### [REQUEST]
Write out the opening lines of the data word for word, up to and including the line with "return Transform3D(Basis(Vector3.UP, -PI", and leave every picture and every later line out.

◆ ◆ ◆

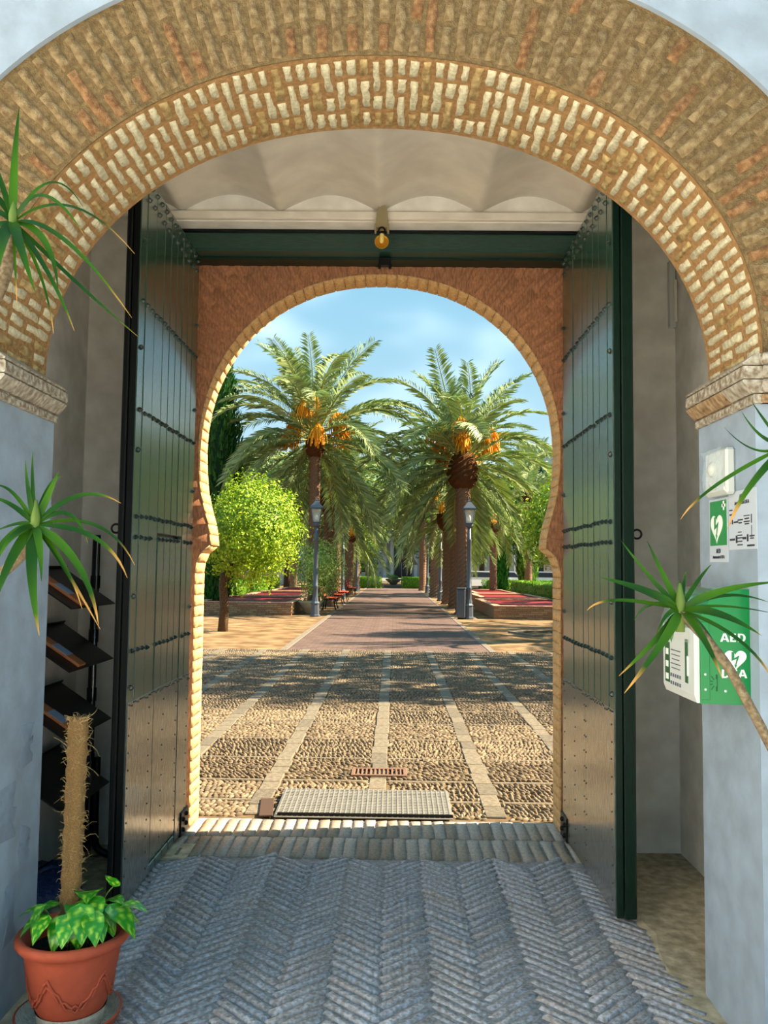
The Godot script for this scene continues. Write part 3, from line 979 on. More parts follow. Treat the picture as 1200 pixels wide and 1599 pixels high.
func heart(r: float) -> PackedVector2Array:
	var p := PackedVector2Array()
	for k in 40:
		var t := TAU * k / 40.0
		p.append(Vector2(16 * pow(sin(t), 3), 13 * cos(t) - 5 * cos(2 * t) - 2 * cos(3 * t) - cos(4 * t)) * r / 16.0)
	return p

func bolt(r: float) -> PackedVector2Array:
	var p := PackedVector2Array()
	for q in [Vector2(-0.42, 0.75), Vector2(-0.12, 0.72), Vector2(-0.14, 0.10), Vector2(0.40, 0.38), Vector2(0.06, -0.62), Vector2(0.16, -0.60), Vector2(-0.04, -0.95), Vector2(-0.16, -0.55), Vector2(-0.05, -0.58), Vector2(0.10, 0.02), Vector2(-0.42, -0.20)]:
		p.append(q * r)
	return p

func side_xf(y: float, z: float, off := 0.0) -> Transform3D:     # local x runs towards the viewer's right, z out of the wall
	return Transform3D(Basis(Vector3.UP, -PI / 2), Vector3(1.2 - off, y, z))

func signs() -> void:
	var d := thing("wall_sensor", "white square sensor box in crinkled clear film high on the right pillar", "sensor", Vector3(1.2, 1.955, -3.09))
	var x := Basis(Vector3.UP, -PI / 2)
	part(d, "case", box_mesh(Vector3(0.20, 0.165, 0.035), 0.008, Vector3(0, 0, 0.0175)), M.white_plastic, Transform3D(x, Vector3.ZERO))
	part(d, "lower_cap", box_mesh(Vector3(0.19, 0.03, 0.04), 0.008, Vector3(0, -0.062, 0.02)), M.white_plastic, Transform3D(x, Vector3.ZERO))
	part(d, "lens", lathe_mesh([Vector2(0.030, 0), Vector2(0.028, 0.010), Vector2(0.016, 0.02), Vector2(0, 0.023)], 20), M.white_plastic, Transform3D(Basis(Vector3.BACK, PI / 2), Vector3(-0.033, 0.015, -0.02)))
	var film := T(true)
	for i in 10:
		for j in 8:
			var q := []
			for e in [[0, 0], [1, 0], [1, 1], [0, 1]]:
				var u: float = (i + e[0]) / 10.0 - 0.5
				var v: float = (j + e[1]) / 8.0 - 0.5
				q.append(x * Vector3(u * 0.19, v * 0.15 + 0.01, 0.045 + 0.005 * sin(u * 31.0 + v * 9.0) + 0.004 * sin(v * 27.0 - u * 13.0)))
			quad(film, q[0], q[1], q[2], q[3])
	part(d, "clear_film", done(film), M.clear)
	var s := thing("aed_sign", "green sign with a white heart and bolt on the right pillar", "sign", Vector3(1.2, 1.755, -3.155))
	part(s, "sheet", box_mesh(Vector3(0.178, 0.235, 0.002), 0.0005, Vector3(0, -0.005, 0.001)), M.paper, Transform3D(x, Vector3.ZERO))
	part(s, "green_field", box_mesh(Vector3(0.16, 0.165, 0.001), 0.0003, Vector3(0, 0.022, 0.0027)), M.print_green, Transform3D(x, Vector3.ZERO))
	part(s, "heart", prism_mesh(heart(0.058), 0.0042, 0.003), M.print_white, Transform3D(x, x * Vector3(-0.012, 0.008, 0)))
	part(s, "bolt", prism_mesh(bolt(0.05), 0.0052, 0.004), M.print_green, Transform3D(x, x * Vector3(-0.012, 0.008, 0)))
	part(s, "cross", box_mesh(Vector3(0.034, 0.011, 0.0012), 0.0003, Vector3(0.056, 0.084, 0.0036)), M.print_white, Transform3D(x, Vector3.ZERO))
	part(s, "cross", box_mesh(Vector3(0.011, 0.034, 0.0012), 0.0003, Vector3(0.056, 0.084, 0.0036)), M.print_white, Transform3D(x, Vector3.ZERO))
	text(s, "lettering", "AED", 0.017, M.ink, Transform3D(x, x * Vector3(0, -0.081, 0.003)), true)
	text(s, "lettering", "Automated DEA", 0.012, M.ink, Transform3D(x, x * Vector3(0, -0.103, 0.003)))
	var n := thing("instruction_sheet", "pale printed instruction sheet with a small flow chart beside the heart sign", "notice", Vector3(1.2, 1.778, -2.94))
	part(n, "sheet", box_mesh(Vector3(0.235, 0.205, 0.002), 0.0005, Vector3(0, 0, 0.001)), M.paper, Transform3D(x, Vector3.ZERO))
	text(n, "lettering", "AED", 0.015, M.ink, Transform3D(x, x * Vector3(0.0, 0.082, 0.003)))
	text(n, "lettering", "Automated DEA", 0.013, M.ink, Transform3D(x, x * Vector3(0.0, 0.060, 0.003)))
	var ch := T()
	for q in [[-0.095, 0.038, 0.03, 0.004], [-0.095, 0.022, 0.026, 0.006], [-0.10, -0.004, 0.01, 0.010], [-0.082, -0.004, 0.008, 0.016], [-0.052, -0.006, 0.04, 0.006], [-0.015, 0.0, 0.045, 0.004], [-0.015, -0.010, 0.028, 0.005], [0.04, 0.012, 0.05, 0.003], [0.04, 0.002, 0.036, 0.005], [0.04, -0.008, 0.05, 0.004], [0.04, -0.016, 0.036, 0.004], [0.078, 0.0, 0.006, 0.03], [0.078, -0.042, 0.003, 0.04], [-0.02, -0.042, 0.03, 0.003], [-0.02, -0.053, 0.04, 0.004], [-0.02, -0.062, 0.046, 0.004], [-0.02, -0.074, 0.04, 0.004], [-0.02, -0.086, 0.044, 0.004], [-0.085, -0.066, 0.045, 0.007], [-0.048, -0.066, 0.014, 0.026], [0.018, -0.064, 0.03, 0.008], [0.045, -0.064, 0.012, 0.024], [0.08, -0.058, 0.04, 0.005], [0.08, -0.066, 0.03, 0.004], [0.07, -0.09, 0.06, 0.006]]:
		box(ch, Vector3(q[0], q[1], 0.0026), Vector3(q[2], q[3], 0.001), 0.0002)
	part(n, "flow_chart", done(ch), M.ink, Transform3D(x, Vector3.ZERO))

func aed_cabinet() -> void:
	var t := thing("aed_cabinet", "green and white AED cabinet with a domed top fixed to the right pillar", "cabinet", Vector3(1.2, 1.155, -2.93))
	# profile looking at the green side: back at x 0, front at -0.185, rounded top
	var side := PackedVector2Array([Vector2(0, 0), Vector2(-0.055, 0.0), Vector2(-0.172, 0.002), Vector2(-0.185, 0.03), Vector2(-0.185, 0.24)])
	for k in 9:
		var a := k / 8.0 * PI / 2
		side.append(Vector2(-0.055 - 0.13 * cos(a), 0.25 + 0.135 * sin(a)))
	side.append(Vector2(0, 0.385))
	var green := PackedVector2Array()
	var white := PackedVector2Array()
	for q in side:
		green.append(Vector2(maxf(q.x, -0.168) if q.y < 0.25 else q.x * 0.92, q.y))
	part(t, "body", prism_mesh(green, 0.035, -0.30), M.aed_green)
	var door := part(t, "door", prism_mesh(PackedVector2Array([Vector2(-0.160, 0.004), Vector2(-0.178, 0.004), Vector2(-0.187, 0.03), Vector2(-0.187, 0.25), Vector2(-0.160, 0.25)]), 0.03, -0.295), M.aed_white)
	part(door, "print", box_mesh(Vector3(0.002, 0.145, 0.05), 0.0005, Vector3(-0.188, 0.112, -0.245)), M.aed_dark)
	for k in 3:
		part(door, "pictogram", box_mesh(Vector3(0.003, 0.022, 0.03), 0.0005, Vector3(-0.1885, 0.06 + k * 0.045, -0.245)), M.print_white)
	var lines := T()
	for k in 5:
		box(lines, Vector3(-0.188, 0.16 - k * 0.016, -0.155), Vector3(0.002, 0.003, 0.10 - (k % 3) * 0.012), 0.0005)
	for k in 5:
		for j in 2:
			box(lines, Vector3(-0.188, 0.07 - j * 0.028, -0.205 + k * 0.024), Vector3(0.002, 0.012, 0.012), 0.0005)
	part(door, "instructions", done(lines), M.lamp_metal)
	part(door, "handle_slot", box_mesh(Vector3(0.006, 0.15, 0.026), 0.003, Vector3(-0.187, 0.135, -0.04)), M.aed_dark)
	part(door, "grip", box_mesh(Vector3(0.008, 0.07, 0.012), 0.003, Vector3(-0.188, 0.12, -0.025)), M.aed_white)
	part(door, "emblem", prism_mesh(heart(0.028), 0.001, -0.001), M.print_green, Transform3D(Basis(Vector3.UP, -PI / 2), Vector3(-0.188, 0.215, -0.2)))
	# clear dome over the rounded front
	var dome := T(true)
	var arc := [Vector2(-0.192, 0.20), Vector2(-0.192, 0.25)]
	for k in range(1, 9):
		var a := k / 8.0 * PI / 2
		arc.append(Vector2(-0.057 - 0.135 * cos(a), 0.25 + 0.141 * sin(a)))
	for k in arc.size() - 1:
		var a: Vector2 = arc[k]
		var b: Vector2 = arc[k + 1]
		quad(dome, Vector3(a.x, a.y, -0.30), Vector3(a.x, a.y, 0.0), Vector3(b.x, b.y, 0.0), Vector3(b.x, b.y, -0.30))
	part(t, "clear_dome", done(dome), M.clear)
	var zf := 0.0355
	part(t, "cover_plate", box_mesh(Vector3(0.03, 0.26, 0.004), 0.0015, Vector3(-0.152, 0.145, 0.036)), M.aed_green)
	text(t, "lettering", "AED", 0.030, M.print_white, Transform3D(Basis().scaled(Vector3(1.15, 0.95, 1)), Vector3(-0.056, 0.222, zf)), true)
	text(t, "lettering", "DEA", 0.030, M.print_white, Transform3D(Basis().scaled(Vector3(1.15, 0.95, 1)), Vector3(-0.056, 0.102, zf)), true)
	part(t, "heart", prism_mesh(heart(0.037), zf + 0.001, zf - 0.001), M.print_white, Transform3D(Basis(), Vector3(-0.05, 0.152, 0)))
	part(t, "bolt", prism_mesh(bolt(0.032), zf + 0.0022, zf), M.aed_green, Transform3D(Basis(), Vector3(-0.05, 0.152, 0)))
	var rays := T()
	for k in 6:
		var a := PI / 2 + k * PI / 5.0
		box(rays, Vector3(-0.115 + cos(a) * 0.02, 0.072 + sin(a) * 0.02, zf), Vector3(0.016, 0.0028, 0.001), 0.0003, Basis(Vector3.BACK, a))
	box(rays, Vector3(-0.112, 0.072, zf), Vector3(0.0028, 0.055, 0.001), 0.0003)
	part(t, "starburst", done(rays), M.aed_dark)
	for q in [[-0.152, 0.10], [-0.152, 0.05], [-0.085, 0.045]]:
		part(t, "screw", lathe_mesh([Vector2(0.005, 0), Vector2(0.004, 0.002), Vector2(0, 0.003)], 8), M.aed_white, Transform3D(Basis(Vector3.RIGHT, PI / 2), Vector3(q[0], q[1], 0.037)))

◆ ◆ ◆

### [FINAL RESULT]
The Godot script for this scene continues. Write part 3, from line 979 on. More parts follow. Treat the picture as 1200 pixels wide and 1599 pixels high.
func heart(r: float) -> PackedVector2Array:
	var p := PackedVector2Array()
	for k in 40:
		var t := TAU * k / 40.0
		p.append(Vector2(16 * pow(sin(t), 3), 13 * cos(t) - 5 * cos(2 * t) - 2 * cos(3 * t) - cos(4 * t)) * r / 16.0)
	return p

func bolt(r: float) -> PackedVector2Array:
	var p := PackedVector2Array()
	for q in [Vector2(-0.42, 0.75), Vector2(-0.12, 0.72), Vector2(-0.14, 0.10), Vector2(0.40, 0.38), Vector2(0.06, -0.62), Vector2(0.16, -0.60), Vector2(-0.04, -0.95), Vector2(-0.16, -0.55), Vector2(-0.05, -0.58), Vector2(0.10, 0.02), Vector2(-0.42, -0.20)]:
		p.append(q * r)
	return p

func side_xf(y: float, z: float, off := 0.0) -> Transform3D:     # local x runs towards the viewer's right, z out of the wall
	return Transform3D(Basis(Vector3.UP, -PI / 2), Vector3(1.2 - off, y, z))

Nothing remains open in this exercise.